The bigger picture must be taken into account, particularly the on-again, off-again bursting of the housing bubble.
A series of reports, from agencies with no horse in the race, raises doubts about the sustainability of a decade-long upward trend that slowed only marginally during the worst of the 2008 recession, the same one that continues to plague housing prices in parts of the U.S.
There are glaring differences between the housing markets in the two countries. Where the U.S. wilted under foreclosures and soft sales, the Canadian market remained hot in many quarters. On average, homes are twice the cost here than in the U.S., though traditionally the two numbers have been at parity.
Even with some easing in Vancouver and Toronto, average home prices remain far out of reach of many residents.
None of that sounds sustainable. Some economists and market watchers are waiting on a correction. Still, there are plenty of us who see housing as a safe investment, unlike, for instance, the stock market, which remains volatile. Both markets are a gamble, however, and both were and continue to be heavily manipulated by the financial sector, the very industry responsible for the systemic corruption at the root of our economic woes.
Speculation, of course, is another word for gambling.
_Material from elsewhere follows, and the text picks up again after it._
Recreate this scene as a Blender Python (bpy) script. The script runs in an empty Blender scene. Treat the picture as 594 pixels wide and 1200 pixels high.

When you buy stocks, you’re betting they’ll go up in price (or down, if you’re shorting). Other than securities, there are a host of speculative investments for those willing to take the risk. Speculation also extends to the housing market. This applies not only to people who buy homes to flip them, or farmland in the hope of a future subdivision, but to many who’ve entered the housing market in recent years.
Moves that counter risk and end the speculative aspect of real estate can only be a good thing. The real goal is housing people, after all, and the lower the price, the better.